**Set exercise:**
Give back the entire listing verbatim.

**Data extract:**
— Begin —
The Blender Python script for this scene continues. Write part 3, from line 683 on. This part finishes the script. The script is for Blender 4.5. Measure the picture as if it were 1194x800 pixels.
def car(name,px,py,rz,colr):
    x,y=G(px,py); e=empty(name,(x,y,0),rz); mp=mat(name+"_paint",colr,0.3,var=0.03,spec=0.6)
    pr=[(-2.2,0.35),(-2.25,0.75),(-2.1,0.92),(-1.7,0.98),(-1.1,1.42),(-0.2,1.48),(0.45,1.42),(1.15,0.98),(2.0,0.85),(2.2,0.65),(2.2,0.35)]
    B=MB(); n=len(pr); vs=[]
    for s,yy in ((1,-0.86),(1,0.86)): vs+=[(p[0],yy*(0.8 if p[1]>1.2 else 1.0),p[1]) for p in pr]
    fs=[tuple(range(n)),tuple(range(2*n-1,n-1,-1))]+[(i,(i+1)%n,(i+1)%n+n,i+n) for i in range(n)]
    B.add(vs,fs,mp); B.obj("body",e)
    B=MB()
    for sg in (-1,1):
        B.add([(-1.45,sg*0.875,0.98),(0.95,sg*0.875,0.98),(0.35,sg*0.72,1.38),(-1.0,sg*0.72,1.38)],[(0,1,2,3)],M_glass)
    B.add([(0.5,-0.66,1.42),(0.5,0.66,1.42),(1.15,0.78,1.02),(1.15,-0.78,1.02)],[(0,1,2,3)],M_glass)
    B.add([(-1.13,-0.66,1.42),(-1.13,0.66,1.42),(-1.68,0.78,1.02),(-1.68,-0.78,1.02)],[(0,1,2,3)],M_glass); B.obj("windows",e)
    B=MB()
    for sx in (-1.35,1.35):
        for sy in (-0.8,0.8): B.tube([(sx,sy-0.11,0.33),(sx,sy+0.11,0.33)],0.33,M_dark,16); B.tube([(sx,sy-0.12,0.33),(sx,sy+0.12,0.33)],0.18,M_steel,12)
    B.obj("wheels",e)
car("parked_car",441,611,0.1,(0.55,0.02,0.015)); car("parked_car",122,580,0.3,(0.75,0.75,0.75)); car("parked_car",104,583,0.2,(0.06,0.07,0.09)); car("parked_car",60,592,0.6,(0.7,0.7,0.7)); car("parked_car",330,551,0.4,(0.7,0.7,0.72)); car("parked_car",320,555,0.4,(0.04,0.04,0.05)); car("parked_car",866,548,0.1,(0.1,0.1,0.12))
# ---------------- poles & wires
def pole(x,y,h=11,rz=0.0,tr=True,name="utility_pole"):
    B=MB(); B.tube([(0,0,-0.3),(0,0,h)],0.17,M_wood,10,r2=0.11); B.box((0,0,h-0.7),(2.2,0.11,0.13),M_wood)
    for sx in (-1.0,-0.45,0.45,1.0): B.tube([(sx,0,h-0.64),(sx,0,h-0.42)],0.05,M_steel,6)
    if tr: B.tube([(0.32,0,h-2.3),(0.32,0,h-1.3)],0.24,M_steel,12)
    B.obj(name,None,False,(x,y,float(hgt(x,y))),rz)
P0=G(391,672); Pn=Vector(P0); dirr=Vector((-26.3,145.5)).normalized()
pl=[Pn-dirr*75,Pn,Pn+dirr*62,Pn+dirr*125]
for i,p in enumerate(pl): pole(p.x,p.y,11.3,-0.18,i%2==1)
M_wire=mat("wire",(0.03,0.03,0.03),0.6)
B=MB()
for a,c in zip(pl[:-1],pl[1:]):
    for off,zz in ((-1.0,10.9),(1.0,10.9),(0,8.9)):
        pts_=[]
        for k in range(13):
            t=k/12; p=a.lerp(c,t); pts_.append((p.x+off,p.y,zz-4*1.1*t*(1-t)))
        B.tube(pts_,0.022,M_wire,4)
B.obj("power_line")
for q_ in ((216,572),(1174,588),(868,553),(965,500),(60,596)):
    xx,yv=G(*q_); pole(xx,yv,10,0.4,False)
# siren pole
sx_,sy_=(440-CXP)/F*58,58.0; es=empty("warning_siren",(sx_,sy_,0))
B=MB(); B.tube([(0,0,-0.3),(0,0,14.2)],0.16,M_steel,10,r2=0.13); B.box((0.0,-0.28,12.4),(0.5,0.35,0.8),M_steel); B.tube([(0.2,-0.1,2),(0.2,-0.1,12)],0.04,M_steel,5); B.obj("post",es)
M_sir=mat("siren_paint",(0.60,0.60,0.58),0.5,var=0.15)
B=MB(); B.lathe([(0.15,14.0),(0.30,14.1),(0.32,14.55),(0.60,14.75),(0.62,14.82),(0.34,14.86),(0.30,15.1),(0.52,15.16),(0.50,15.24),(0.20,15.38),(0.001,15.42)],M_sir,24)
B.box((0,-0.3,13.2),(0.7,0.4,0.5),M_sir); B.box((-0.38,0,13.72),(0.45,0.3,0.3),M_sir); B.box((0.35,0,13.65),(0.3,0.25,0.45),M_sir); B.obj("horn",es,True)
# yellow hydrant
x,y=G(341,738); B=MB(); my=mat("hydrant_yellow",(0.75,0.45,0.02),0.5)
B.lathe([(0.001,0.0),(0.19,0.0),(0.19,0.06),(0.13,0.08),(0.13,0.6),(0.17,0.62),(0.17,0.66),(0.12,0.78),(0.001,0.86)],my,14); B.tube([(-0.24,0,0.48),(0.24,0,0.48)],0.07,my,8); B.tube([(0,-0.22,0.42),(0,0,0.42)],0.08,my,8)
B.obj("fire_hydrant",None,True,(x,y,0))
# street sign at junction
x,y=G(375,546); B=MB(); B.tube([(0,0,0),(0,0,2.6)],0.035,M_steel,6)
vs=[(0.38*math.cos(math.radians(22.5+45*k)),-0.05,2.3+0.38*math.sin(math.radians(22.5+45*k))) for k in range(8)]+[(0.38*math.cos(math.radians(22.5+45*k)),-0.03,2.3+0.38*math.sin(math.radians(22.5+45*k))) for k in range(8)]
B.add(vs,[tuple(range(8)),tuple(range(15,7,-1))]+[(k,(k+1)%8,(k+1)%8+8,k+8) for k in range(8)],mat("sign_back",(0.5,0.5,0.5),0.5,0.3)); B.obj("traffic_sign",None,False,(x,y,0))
— End —
**Response to this task:**
The Blender Python script for this scene continues. Write part 3, from line 683 on. This part finishes the script. The script is for Blender 4.5. Measure the picture as if it were 1194x800 pixels.
def car(name,px,py,rz,colr):
    x,y=G(px,py); e=empty(name,(x,y,0),rz); mp=mat(name+"_paint",colr,0.3,var=0.03,spec=0.6)
    pr=[(-2.2,0.35),(-2.25,0.75),(-2.1,0.92),(-1.7,0.98),(-1.1,1.42),(-0.2,1.48),(0.45,1.42),(1.15,0.98),(2.0,0.85),(2.2,0.65),(2.2,0.35)]
    B=MB(); n=len(pr); vs=[]
    for s,yy in ((1,-0.86),(1,0.86)): vs+=[(p[0],yy*(0.8 if p[1]>1.2 else 1.0),p[1]) for p in pr]
    fs=[tuple(range(n)),tuple(range(2*n-1,n-1,-1))]+[(i,(i+1)%n,(i+1)%n+n,i+n) for i in range(n)]
    B.add(vs,fs,mp); B.obj("body",e)
    B=MB()
    for sg in (-1,1):
        B.add([(-1.45,sg*0.875,0.98),(0.95,sg*0.875,0.98),(0.35,sg*0.72,1.38),(-1.0,sg*0.72,1.38)],[(0,1,2,3)],M_glass)
    B.add([(0.5,-0.66,1.42),(0.5,0.66,1.42),(1.15,0.78,1.02),(1.15,-0.78,1.02)],[(0,1,2,3)],M_glass)
    B.add([(-1.13,-0.66,1.42),(-1.13,0.66,1.42),(-1.68,0.78,1.02),(-1.68,-0.78,1.02)],[(0,1,2,3)],M_glass); B.obj("windows",e)
    B=MB()
    for sx in (-1.35,1.35):
        for sy in (-0.8,0.8): B.tube([(sx,sy-0.11,0.33),(sx,sy+0.11,0.33)],0.33,M_dark,16); B.tube([(sx,sy-0.12,0.33),(sx,sy+0.12,0.33)],0.18,M_steel,12)
    B.obj("wheels",e)
car("parked_car",441,611,0.1,(0.55,0.02,0.015)); car("parked_car",122,580,0.3,(0.75,0.75,0.75)); car("parked_car",104,583,0.2,(0.06,0.07,0.09)); car("parked_car",60,592,0.6,(0.7,0.7,0.7)); car("parked_car",330,551,0.4,(0.7,0.7,0.72)); car("parked_car",320,555,0.4,(0.04,0.04,0.05)); car("parked_car",866,548,0.1,(0.1,0.1,0.12))
# ---------------- poles & wires
def pole(x,y,h=11,rz=0.0,tr=True,name="utility_pole"):
    B=MB(); B.tube([(0,0,-0.3),(0,0,h)],0.17,M_wood,10,r2=0.11); B.box((0,0,h-0.7),(2.2,0.11,0.13),M_wood)
    for sx in (-1.0,-0.45,0.45,1.0): B.tube([(sx,0,h-0.64),(sx,0,h-0.42)],0.05,M_steel,6)
    if tr: B.tube([(0.32,0,h-2.3),(0.32,0,h-1.3)],0.24,M_steel,12)
    B.obj(name,None,False,(x,y,float(hgt(x,y))),rz)
P0=G(391,672); Pn=Vector(P0); dirr=Vector((-26.3,145.5)).normalized()
pl=[Pn-dirr*75,Pn,Pn+dirr*62,Pn+dirr*125]
for i,p in enumerate(pl): pole(p.x,p.y,11.3,-0.18,i%2==1)
M_wire=mat("wire",(0.03,0.03,0.03),0.6)
B=MB()
for a,c in zip(pl[:-1],pl[1:]):
    for off,zz in ((-1.0,10.9),(1.0,10.9),(0,8.9)):
        pts_=[]
        for k in range(13):
            t=k/12; p=a.lerp(c,t); pts_.append((p.x+off,p.y,zz-4*1.1*t*(1-t)))
        B.tube(pts_,0.022,M_wire,4)
B.obj("power_line")
for q_ in ((216,572),(1174,588),(868,553),(965,500),(60,596)):
    xx,yv=G(*q_); pole(xx,yv,10,0.4,False)
# siren pole
sx_,sy_=(440-CXP)/F*58,58.0; es=empty("warning_siren",(sx_,sy_,0))
B=MB(); B.tube([(0,0,-0.3),(0,0,14.2)],0.16,M_steel,10,r2=0.13); B.box((0.0,-0.28,12.4),(0.5,0.35,0.8),M_steel); B.tube([(0.2,-0.1,2),(0.2,-0.1,12)],0.04,M_steel,5); B.obj("post",es)
M_sir=mat("siren_paint",(0.60,0.60,0.58),0.5,var=0.15)
B=MB(); B.lathe([(0.15,14.0),(0.30,14.1),(0.32,14.55),(0.60,14.75),(0.62,14.82),(0.34,14.86),(0.30,15.1),(0.52,15.16),(0.50,15.24),(0.20,15.38),(0.001,15.42)],M_sir,24)
B.box((0,-0.3,13.2),(0.7,0.4,0.5),M_sir); B.box((-0.38,0,13.72),(0.45,0.3,0.3),M_sir); B.box((0.35,0,13.65),(0.3,0.25,0.45),M_sir); B.obj("horn",es,True)
# yellow hydrant
x,y=G(341,738); B=MB(); my=mat("hydrant_yellow",(0.75,0.45,0.02),0.5)
B.lathe([(0.001,0.0),(0.19,0.0),(0.19,0.06),(0.13,0.08),(0.13,0.6),(0.17,0.62),(0.17,0.66),(0.12,0.78),(0.001,0.86)],my,14); B.tube([(-0.24,0,0.48),(0.24,0,0.48)],0.07,my,8); B.tube([(0,-0.22,0.42),(0,0,0.42)],0.08,my,8)
B.obj("fire_hydrant",None,True,(x,y,0))
# street sign at junction
x,y=G(375,546); B=MB(); B.tube([(0,0,0),(0,0,2.6)],0.035,M_steel,6)
vs=[(0.38*math.cos(math.radians(22.5+45*k)),-0.05,2.3+0.38*math.sin(math.radians(22.5+45*k))) for k in range(8)]+[(0.38*math.cos(math.radians(22.5+45*k)),-0.03,2.3+0.38*math.sin(math.radians(22.5+45*k))) for k in range(8)]
B.add(vs,[tuple(range(8)),tuple(range(15,7,-1))]+[(k,(k+1)%8,(k+1)%8+8,k+8) for k in range(8)],mat("sign_back",(0.5,0.5,0.5),0.5,0.3)); B.obj("traffic_sign",None,False,(x,y,0))